(Don Salvatore Lazzara) – I cristiani dicono no: alle donne stuprate fino alla morte, ai bambini usati come scudi umani, alle teste decapitate impalate sui cancelli delle case. Per contrastare la violenza fondamentalista -riferisce l’agenzia AFP-, da qualche tempo circa 2000 volontari hanno formato la Brigata Cristiana dell’Iraq, per contrastare l’avanzata dell’ISIS. I nuovi combattenti hanno imbracciato le armi e formare le proprie milizie per sostenere le forze curde e quelle del governo federale. Le numerose violenze a cui sono sottoposte le donne superano l’umana immaginazione: «Diverse ragazze si sono suicidate. Una ragazza si è impiccata con il velo ed è morta. Salvateci, salvateci. Chiunque possa sentire la nostra voce, Stati Uniti, Europa, chiunque, per favore aiutateci, salvateci».
Grida con tutta la voce che ha, una ragazza 24enne che è riuscita, segretamente, a entrare in contatto telefonico con l’emittente televisiva curda Rudaw. La sua identità è protetta perché lei è una delle duecento ragazze irachene yazidi sessualmente schiavizzate dai miliziani dell’Isis. Lei, una delle testimoni dirette della tremenda avanzata dello Stato Islamico che sta seminando terrore e morte nella popolazione locale. La giovane, ha raccontato la sua vicenda e quella di alcune sue compagne che, dopo i soprusi subiti, si sono suicidate. Durante la telefonata, la ragazza ha spiegato di essere segregata in una sala di un edificio di Baaji, contea in provincia di Mosul. Piangendo ha chiesto al giornalista di chiedere ai jet di bombardare l’area, perché preferiva essere uccisa che subire altre sevizie. Tutto ciò ha spinto la creazione della Brigata, per aiutare e sostenere quanti ancora si trovano in difficoltà a causa delle continue vessazioni praticate dai terroristi islamici.
A Sharafya, a nord della piana di Ninive, i miliziani islamici che avevano conquistato il villaggio sono stati scacciati a metà agosto dai peshmerga, ma un mese dopo, le strade sono ancora vuote. I jihadisti si trovano ancora a pochi chilometri di distanza, nel villaggio di Tel Kef, e solo pochi uomini in uniforme controllano la zona. A prima vista, riferisce un reportage dell’Agenzia France Presse, sembra che si tratti di peshmerga, le forze curde, che indossano uniformi color kaki e hanno il kalashnikov a tracolla. Ma ricamato sulla manica hanno uno scudo che li distingue: il drappo assiro barrato da due fucili.

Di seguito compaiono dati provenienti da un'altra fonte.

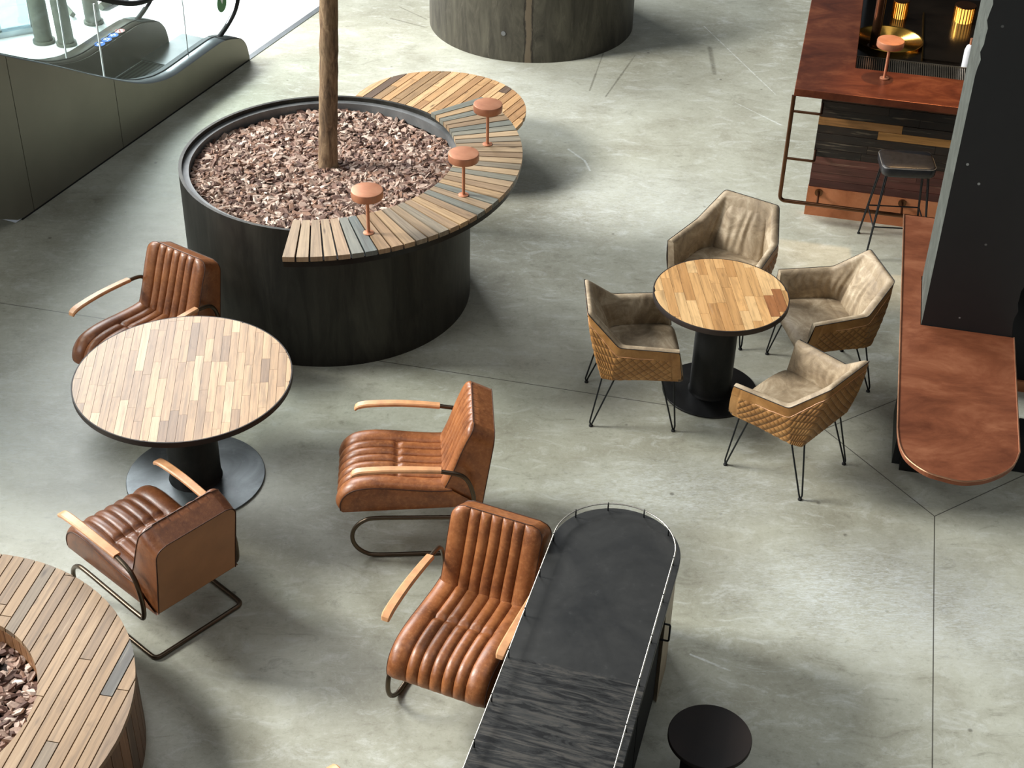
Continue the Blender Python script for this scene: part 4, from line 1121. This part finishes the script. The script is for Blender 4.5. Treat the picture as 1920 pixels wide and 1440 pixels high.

Questi uomini appartengono a una nuova brigata in via di formazione composta da assiri, popolazione cristiana insediata da millenni nella piana di Ninive. Formata lo scorso 11 agosto e ribattezzata “Dwekh Nawsha”, che vuol dire martirio futuro nel dialetto armeno locale. Attualmente è composta per ora da un centinaio di uomini. “Non siamo molto numerosi, ma la nostra fede è grande”, ha detto il luogotenente Odicho, incaricato dell’addestramento. Secondo il Movimento democratico assiro, uno dei partiti politici della regione, già duemila uomini si sono presentati come volontari per combattere l’Isis, responsabile di molte violenze nei confronti della minoranza cristiana. I curdi stanno addestrando alcuni battaglioni cristiani e yazidi arruolando profughi fuggiti in Kurdistan dopo l’offensiva estiva dello stato Islamico.
Per rafforzare i ranghi e migliorare l’equipaggiamento delle milizie cristiane una delegazione di assiri iracheni si è recata in Libano a chiedere aiuto alle Forze Libanesi (FL), la principale milizia cristiana che ha combattuto nella guerra civile nel paese, fra il 1975 e il 1990. Samir Geagea, leader delle FL, ha fatto sapere che il suo partito è pronto a “sostenere tutte le decisioni che prenderanno i cristiani in Iraq”. La creazione di “brigate” cristiane in Iraq ricorda da vicino l’ingaggio degli assiri in Siria, dove si battono tuttora insieme al partito dei curdi siriani impegnato in queste settimane a difendere la regione curda del nord est dall’attacco delle forze del Califfato.